It is a strategy Kreeger has implemented with great success at Revel. “We have done an outstanding job of implementing and blending the overall experience into an environment that all players feel comfortable in,” he says. “The net result is that young players feel that the gaming experience matches the energy and excitement that they seek in the nightclub and restaurant scene.”

Through these strategies, Revel Casino has won the battle that many experts feel is at the center of the group’s lack of gaming—a general disinterest in casino play.

“This age demographic is never interested much in casino play, and these young adults are especially not interested in slot machines,” says Randy Fine, principal of The Fine Point Group, a consulting and management company renowned for its expertise in casino operations. “Casinos recognize that young people are not interested, so they build a nightclub to solve the problem, which can generate a great amount of revenue but may not automatically translate into gaming.”

Communication Breakdown

The most obvious reason that nightclubs and lounges have outpaced their casino counterparts in attracting the younger demographic is their use of social media to project an image of a product that is constantly evolving with new entertainment, food and beverage options and promotions.

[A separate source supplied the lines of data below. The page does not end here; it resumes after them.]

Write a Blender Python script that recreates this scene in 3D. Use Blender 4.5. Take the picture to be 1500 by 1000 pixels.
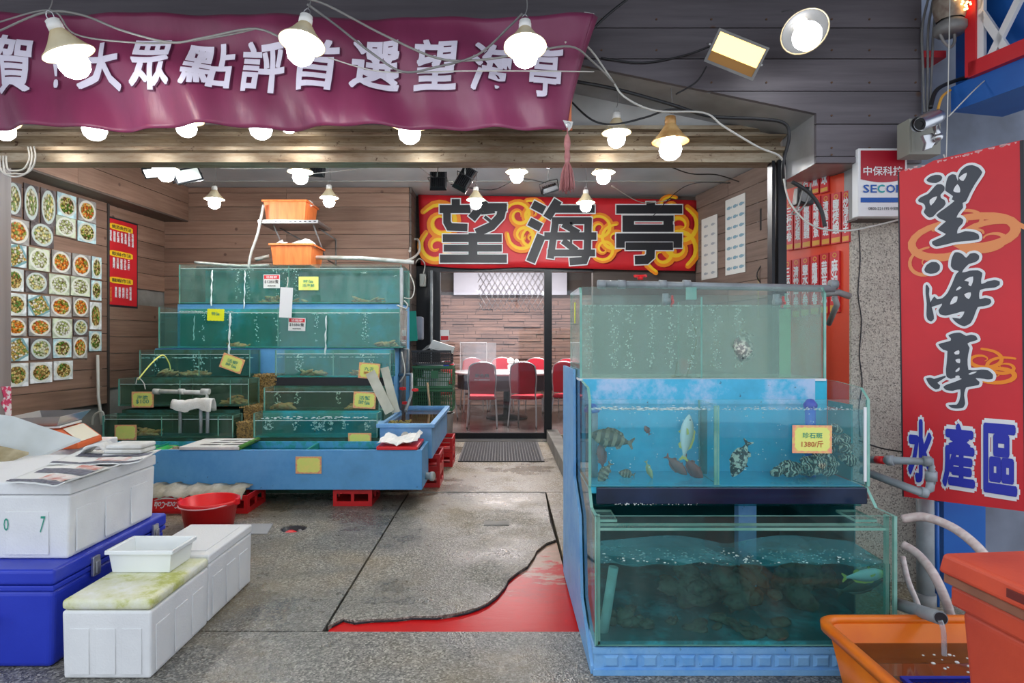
import bpy, bmesh, math, random
from mathutils import Vector, Matrix, Euler
for o in list(bpy.data.objects): bpy.data.objects.remove(o)
RN = random.Random(11)
sc = bpy.context.scene
COL = sc.collection
F, CX, CY, H = 900.0, 735.0, 500.0, 1.25       # focal length and horizon measured in the 1500x1000 frame

# ---------------------------------------------------------------- camera, world, exposure
cam_d = bpy.data.cameras.new('camera'); cam = bpy.data.objects.new('camera', cam_d); COL.objects.link(cam)
cam.location = (0, 0, H); cam.rotation_euler = (math.pi/2, 0, 0)
cam_d.sensor_width = 36; cam_d.lens = 36*F/1500; cam_d.shift_x = 0.01; cam_d.clip_start = 0.05; cam_d.clip_end = 100
sc.camera = cam
sc.view_settings.view_transform = 'Standard'; sc.view_settings.look = 'None'
sc.view_settings.gamma = 1; sc.view_settings.use_curve_mapping = False
sc.view_settings.exposure = 0.95
w = bpy.data.worlds.new('overcast_sky'); sc.world = w; w.use_nodes = True
wn = w.node_tree; wn.nodes['Background'].inputs[0].default_value = (0.80, 0.88, 1.0, 1); wn.nodes['Background'].inputs[1].default_value = 0.85
try:
    sc.cycles.use_denoising = True
    sc.cycles.max_bounces = 8; sc.cycles.transparent_max_bounces = 40
    sc.cycles.diffuse_bounces = 4; sc.cycles.glossy_bounces = 4; sc.cycles.sample_clamp_indirect = 6
    sc.cycles.caustics_reflective = False; sc.cycles.caustics_refractive = False
except Exception: pass
BULB, BULB_IN = 24.0, 95.0          # strength of the street row bulbs, of the bulbs inside the room

# ---------------------------------------------------------------- helpers
def P(px, py, Z): return Vector(((px-CX)*Z/F, Z, H-(py-CY)*Z/F))
def PX(px, Z): return (px-CX)*Z/F
def PZ(py, Z): return H-(py-CY)*Z/F

class MB:
    def __init__(s): s.v = []; s.f = []; s.m = []; s.s = []
    def add(s, vs, fs, mi=0, sm=False):
        b = len(s.v); s.v += [tuple(v) for v in vs]
        for f in fs: s.f.append(tuple(i+b for i in f)); s.m.append(mi); s.s.append(sm)
        return s
    def box(s, x0, x1, y0, y1, z0, z1, mi=0, M=None, edge=None):
        vs = [Vector((x, y, z)) for z in (z0, z1) for y in (y0, y1) for x in (x0, x1)]
        if M is not None: vs = [M @ v for v in vs]
        fs = [(0, 2, 3, 1), (4, 5, 7, 6), (0, 1, 5, 4), (2, 6, 7, 3), (0, 4, 6, 2), (1, 3, 7, 5)]
        if edge is None: return s.add(vs, fs, mi)
        d = [abs(z1-z0), abs(z1-z0), abs(y1-y0), abs(y1-y0), abs(x1-x0), abs(x1-x0)]
        t = min(d)
        for f, dd in zip(fs, d): s.add([vs[i] for i in f], [(0, 1, 2, 3)], mi if dd <= t+1e-6 else edge)
        return s
    def frus(s, c, a, b, z0, z1, mi=0, M=None):   # tapered box: half sizes a at z0, b at z1
        vs = [Vector((c[0]+sx*h[0], c[1]+sy*h[1], z)) for z, h in ((z0, a), (z1, b)) for sy in (-1, 1) for sx in (-1, 1)]
        if M is not None: vs = [M @ v for v in vs]
        return s.add(vs, [(0, 2, 3, 1), (4, 5, 7, 6), (0, 1, 5, 4), (2, 6, 7, 3), (0, 4, 6, 2), (1, 3, 7, 5)], mi)
    def cyl(s, p0, p1, r0, r1=None, n=12, mi=0, caps=True):
        p0 = Vector(p0); p1 = Vector(p1); r1 = r0 if r1 is None else r1
        d = (p1-p0).normalized(); a = d.orthogonal().normalized(); b = d.cross(a)
        vs = []
        for p, r in ((p0, r0), (p1, r1)):
            for i in range(n):
                t = 2*math.pi*i/n; vs.append(p+(a*math.cos(t)+b*math.sin(t))*r)
        s.add(vs, [(i, (i+1) % n, n+(i+1) % n, n+i) for i in range(n)], mi, True)
        if caps: s.add(vs, [tuple(range(n))[::-1], tuple(range(n, 2*n))], mi)
        return s
    def tube(s, pts, r, n=8, mi=0, smooth=True, closed=False):
        pts = [Vector(p) for p in pts]
        if smooth and len(pts) > 2: pts = catmull(pts)
        rs = r if callable(r) else (lambda t: r)
        N = len(pts); prev = None; vs = []
        for k, p in enumerate(pts):
            d = (pts[min(k+1, N-1)]-pts[max(k-1, 0)])
            d = d.normalized() if d.length > 1e-9 else Vector((0, 0, 1))
            if prev is None: a = d.orthogonal().normalized()
            else:
                a = prev-d*prev.dot(d); a = a.normalized() if a.length > 1e-6 else d.orthogonal().normalized()
            prev = a; b = d.cross(a); rr = rs(k/max(1, N-1))
            for i in range(n):
                t = 2*math.pi*i/n; vs.append(p+(a*math.cos(t)+b*math.sin(t))*rr)
        fs = [(k*n+i, k*n+(i+1) % n, (k+1)*n+(i+1) % n, (k+1)*n+i) for k in range(N-1) for i in range(n)]
        s.add(vs, fs, mi, True); s.add(vs, [tuple(range(n))[::-1], tuple(range((N-1)*n, N*n))], mi)
        return s
    def lathe(s, prof, n=24, c=(0, 0, 0), mi=0, M=None, sx=1, sy=1):
        vs = []
        for r, z in prof:
            for i in range(n):
                t = 2*math.pi*i/n; v = Vector((c[0]+r*math.cos(t)*sx, c[1]+r*math.sin(t)*sy, c[2]+z))
                vs.append(M @ v if M is not None else v)
        m = len(prof)
        return s.add(vs, [(k*n+i, k*n+(i+1) % n, (k+1)*n+(i+1) % n, (k+1)*n+i) for k in range(m-1) for i in range(n)], mi, True)
    def sph(s, c, r, n=16, m=10, mi=0, sc3=(1, 1, 1), M=None):
        prof = [(max(1e-5, math.sin(math.pi*k/m)), -math.cos(math.pi*k/m)) for k in range(m+1)]
        c = Vector(c); vs = []
        for rr, z in prof:
            for i in range(n):
                t = 2*math.pi*i/n; v = Vector((rr*math.cos(t)*r*sc3[0], rr*math.sin(t)*r*sc3[1], z*r*sc3[2]))
                if M is not None: v = M @ v
                vs.append(c+v)
        return s.add(vs, [(k*n+i, k*n+(i+1) % n, (k+1)*n+(i+1) % n, (k+1)*n+i) for k in range(m) for i in range(n)], mi, True)
    def prism(s, poly, a0, a1, ax='y', mi=0, mside=None):
        def q(p, a):
            if ax == 'y': return (p[0], a, p[1])
            if ax == 'x': return (a, p[0], p[1])
            return (p[0], p[1], a)
        n = len(poly); vs = [q(p, a0) for p in poly]+[q(p, a1) for p in poly]
        s.add(vs, [tuple(range(n)), tuple(range(n, 2*n))[::-1]], mi)
        return s.add(vs, [(i, (i+1) % n, n+(i+1) % n, n+i) for i in range(n)], mi if mside is None else mside)
    def grid(s, fn, nu, nv, mi=0, sm=True):
        vs = [fn(i/nu, j/nv) for j in range(nv+1) for i in range(nu+1)]
        return s.add(vs, [(j*(nu+1)+i, j*(nu+1)+i+1, (j+1)*(nu+1)+i+1, (j+1)*(nu+1)+i) for j in range(nv) for i in range(nu)], mi, sm)
    def sheet(s, fn, nu, nv, th, mi=0, sm=True):   # closed thin sheet, thickness along -normal guess z
        s.grid(fn, nu, nv, mi, sm); th = Vector(th)
        s.grid(lambda u, v: Vector(fn(u, v))+th, nu, nv, mi, sm)
        for e in ((lambda t: (t, 0)), (lambda t: (t, 1)), (lambda t: (0, t)), (lambda t: (1, t))):
            n = nu if e(.5)[0] == .5 else nv
            a = [Vector(fn(*e(i/n))) for i in range(n+1)]; b = [v+th for v in a]
            s.add(a+b, [(i, i+1, n+1+i+1, n+1+i) for i in range(n)], mi)
        return s
    def mesh(s, name, mats, off=(0, 0, 0), fixn=True):
        me = bpy.data.meshes.new(name); o = Vector(off)
        me.from_pydata([tuple(Vector(v)-o) for v in s.v], [], s.f)
        for m in (mats if isinstance(mats, (list, tuple)) else [mats]): me.materials.append(m)
        me.polygons.foreach_set('material_index', s.m); me.polygons.foreach_set('use_smooth', s.s)
        if fixn:
            bm = bmesh.new(); bm.from_mesh(me); bmesh.ops.remove_doubles(bm, verts=bm.verts, dist=1e-5)
            bmesh.ops.recalc_face_normals(bm, faces=bm.faces); bm.to_mesh(me); bm.free()
        me.update(); return me

def catmull(p, k=6):
    out = []; n = len(p)
    for i in range(n-1):
        a = p[max(i-1, 0)]; b = p[i]; c = p[i+1]; d = p[min(i+2, n-1)]
        for j in range(k):
            t = j/k; out.append(.5*((2*b)+(c-a)*t+(2*a-5*b+4*c-d)*t*t+(3*b-a-3*c+d)*t**3))
    out.append(p[-1]); return out

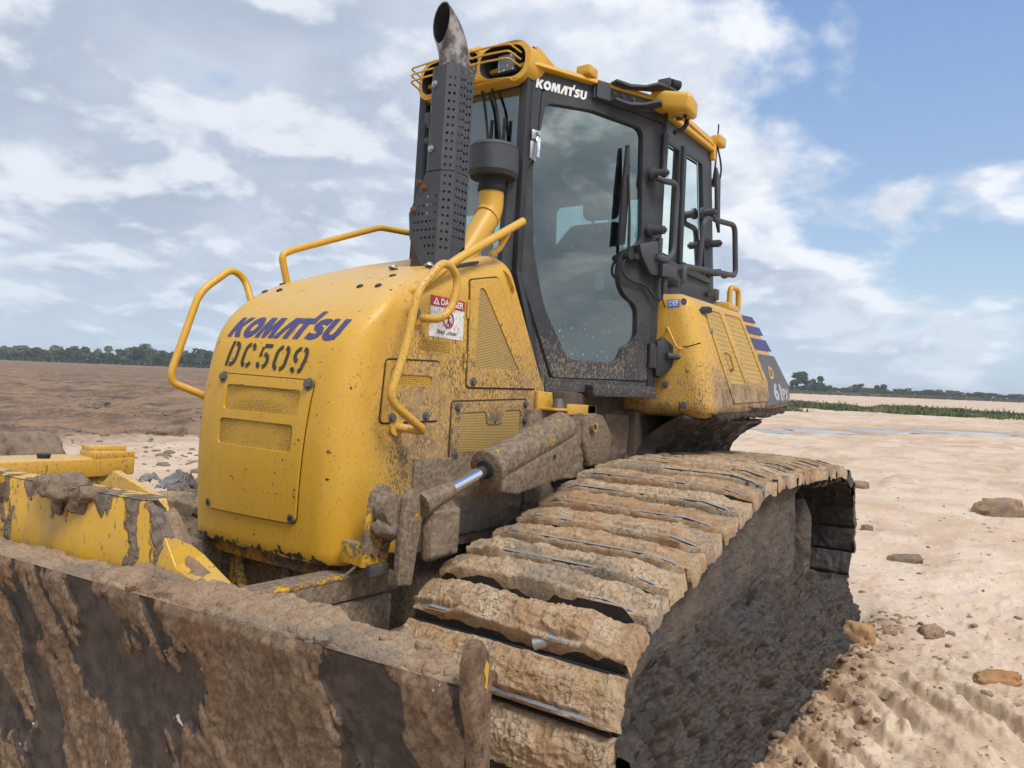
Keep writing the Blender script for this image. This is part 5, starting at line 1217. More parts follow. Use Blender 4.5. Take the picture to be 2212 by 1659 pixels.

The “mega” nightclubs and “ultra” lounges in Atlantic City and Las Vegas can rely on the most popular DJs in the world to help lead their social media efforts, but they also use the communication vehicles to broadcast bottle specials, special promotional events, celebrity appearances and pool parties—all which change on a daily basis. This evolving entertainment schedule has more cachet with a younger generation than the stagnant slot machines or a slow-paced keno or bingo game.

It is apparent to all parties that the traditional communication vehicles of direct mail and newspaper and radio advertising are extremely outdated for the young demographic. A benefit of the new social media platforms is that casinos can now reach their audience on a 24/7 schedule, instead of hoping that they see or hear a random advertisement. The younger demographic does not mind receiving information after standard business hours, late-night or even overnight so they can review it when they wake up in the morning.

“The youthful customer is embedded in the digital age and seeks deeply connected and interactive content via ever-changing social channels,” says Kreeger. “At Revel we work to stay on top of trends and join the social conversation. This allows us to interact with our younger guests in a more relevant and timely manner.”

Game On

So what games are attracting the younger demographic? Table games are drawing younger patrons because of their element of social interaction, which is surprising to some experts, but not to others.

“They like poker because they are playing against other people and craps because of the social interaction and fun with strangers,” says Fine. “They are not getting their needs satisfied with a solitary slot machine.”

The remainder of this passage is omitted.